Any hopes that the Washington Football Team would shift course and give themselves an actual name, suffered a crushing blow on Tuesday.
Team President Jason Wright told local television station WJLA that there’s a “pretty good chance” the team will keep their placeholder nickname for another season.
“There’s a pretty good chance we will be the Washington Football Team next season,” Wright said.
“I think next year is fast because of how the brand has to come together through uniforms, through approval processes through the league,” Wright explained on Tuesday.
“We could get there quicker, it’s actually pretty hard to get there that quickly because of all the steps that need to happen.”

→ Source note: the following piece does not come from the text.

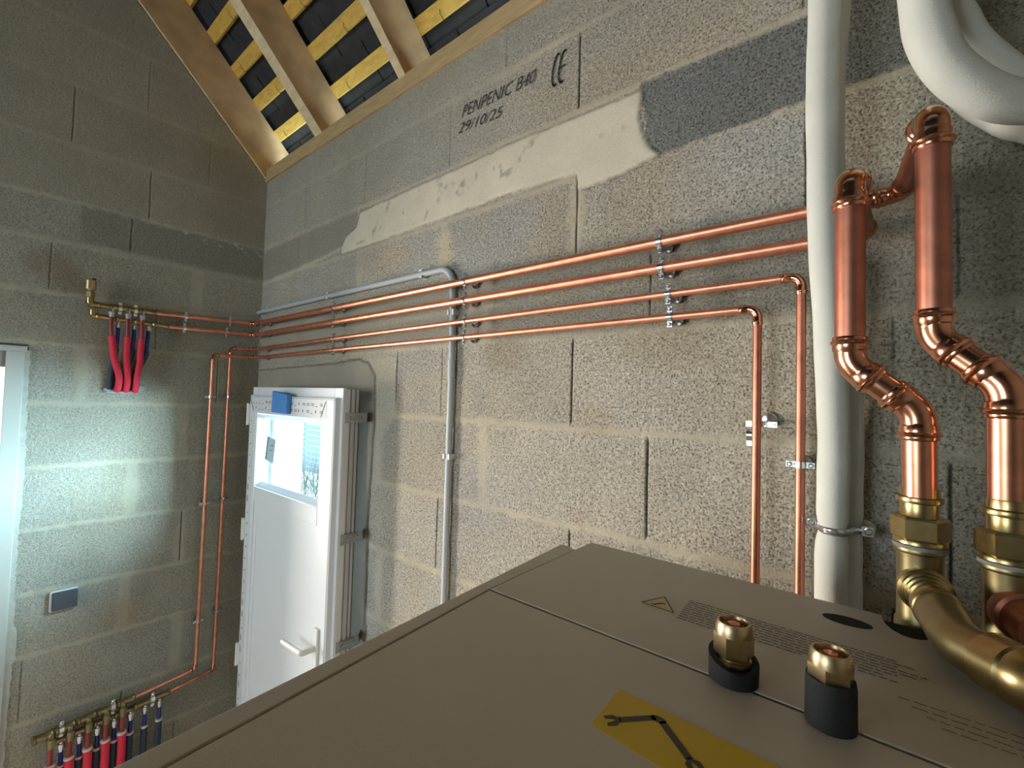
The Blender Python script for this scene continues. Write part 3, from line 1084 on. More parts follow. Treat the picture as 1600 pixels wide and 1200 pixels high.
# ------------------------------------------------------------------ outside the door
structure(MB().box((-14, 0.2, -0.3), (6, 12, -0.2)).build('ground', OUTG, smooth=False))
rs0 = thing('slatted_screen', 'blue grey horizontal slatted screen seen at the right of the door glass', 'screen', (-8.6, 5.0, 0))
m = MB()
for k in range(18):
    m.box((-9.75, 4.98, -0.15+k*0.14), (-7.6, 5.02, -0.15+k*0.14+0.124))
m.build('slats', SHUT, rs0, smooth=False)
for x_ in (-7.65, -9.80):
    MB().box((x_, 5.02, -0.2), (x_+0.10, 5.10, 2.3)).build('post', SHUT, rs0, smooth=False)
m = MB()
rr = random.Random(12)
for k in range(260):
    x, y = rr.uniform(-7.6, -5.6), rr.uniform(3.3, 4.2)
    h = rr.uniform(0.35, 1.0)
    bx, by = rr.uniform(-0.3, 0.3), rr.uniform(-0.2, 0.2)
    m.add([(x-0.008, y, -0.2), (x+0.008, y, -0.2), (x+bx*0.5+0.006, y+by*0.5, -0.2+h*0.6), (x+bx, y+by, -0.2+h), (x+bx*0.5-0.006, y+by*0.5, -0.2+h*0.6)], [(0, 1, 2, 3, 4)])
o = m.build('weeds', WEED, smooth=False)
o['kind'] = 'stuff'
tag(o, 'tall pale weeds growing outside, seen at the lower right of the door glass', 'weeds')

# ------------------------------------------------------------------ copper pipe runs
PY = -0.050
ZP = [2.268, 2.210, 2.152, 2.101]
RB, RS = 0.0113, 0.0078
# run 1: gable wall manifold -> corner -> along wall -> right riser
run = thing('copper_pipe', 'topmost of four wall copper pipes, ending in the tall riser furthest right', 'pipe', (1.3, PY, ZP[0]), 'copper pipe runs')
RL = V(2.556, -0.302, ZP[1])
RR = V(2.634, -0.290, ZP[0])
pts = [V(PY*-1, -0.4615, 2.256), V(0.05, PY, ZP[0]), V(2.609, PY, ZP[0]), RR, V(2.635, -0.287, 2.000), V(2.691, -0.308, 1.942), V(2.691, -0.306, 1.816)]
pipe_run(run, pts, [RB*0.8, RB, 0.0135, 0.0163, 0.0163, 0.0163], [0, 0.014, 0.018, 0.022, 0.034, 0.034, 0], [0, 0.012, 0.020, 0.020, 0.019, 0.019, 0],
         mats=([COPPER, COPPER, COPPER_DULL, COPPER_DULL, COPPER_FIT, COPPER_MID], COPPER_FIT), seg=28)
MB().tube([(2.535, PY, ZP[0]), (2.545, PY, ZP[0]), (2.549, PY, ZP[0]), (2.555, PY, ZP[0]), (2.58, PY, ZP[0])], [RB*1.1, RB*1.15, 0.016, 0.0158, 0.0145]).build('coupling', COPPER_FIT, run)
# run 2
run = thing('copper_pipe', 'second wall copper pipe from the top, ending in the riser beside the hoses', 'pipe', (1.3, PY, ZP[1]), 'copper pipe runs')
pts = [V(0.05, -0.4115, 2.202), V(0.05, PY, ZP[1]), V(2.566, PY, ZP[1]), RL, V(2.556, -0.301, 1.970), V(2.621, -0.300, 1.914), V(2.6218, -0.298, 1.815)]
pipe_run(run, pts, [RB*0.8, RB, 0.0125, 0.0160, 0.0160, 0.0160], [0, 0.014, 0.018, 0.022, 0.034, 0.034, 0], [0, 0.012, 0.020, 0.020, 0.019, 0.019, 0],
         mats=([COPPER, COPPER, COPPER_DULL, COPPER_DULL, COPPER_FIT, COPPER_MID], COPPER_FIT), seg=28)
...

The team dropped their 87-year-old nickname, the Redskins, after minority owners in the organization and major sponsors including FedEx and Pepsi, capitalized on a wave of cancel culture outrage and joined forces to force Owner Daniel Snyder to change the name.
As ESPN reports:
The controversy surrounding the name predated Snyder’s purchase of the team in May 1999. When Washington played in Super Bowl XXVI following the 1991 season, there were 2,000 protesters outside the Metrodome in Minneapolis. Jack Kent Cooke, the team owner at the time, said of any possible change: ‘There is not a single, solitary jot, tittle, whit chance in the world. I like the name, and it’s not a derogatory name.’
Snyder himself had said in 2013 that he would never change the name, and that the media could “put it in all caps.” Though, Snyder was eventually undone by a conflagration of forces that he clearly did not envision in 2013.
Now, the team has no name and it appears it won’t next year either.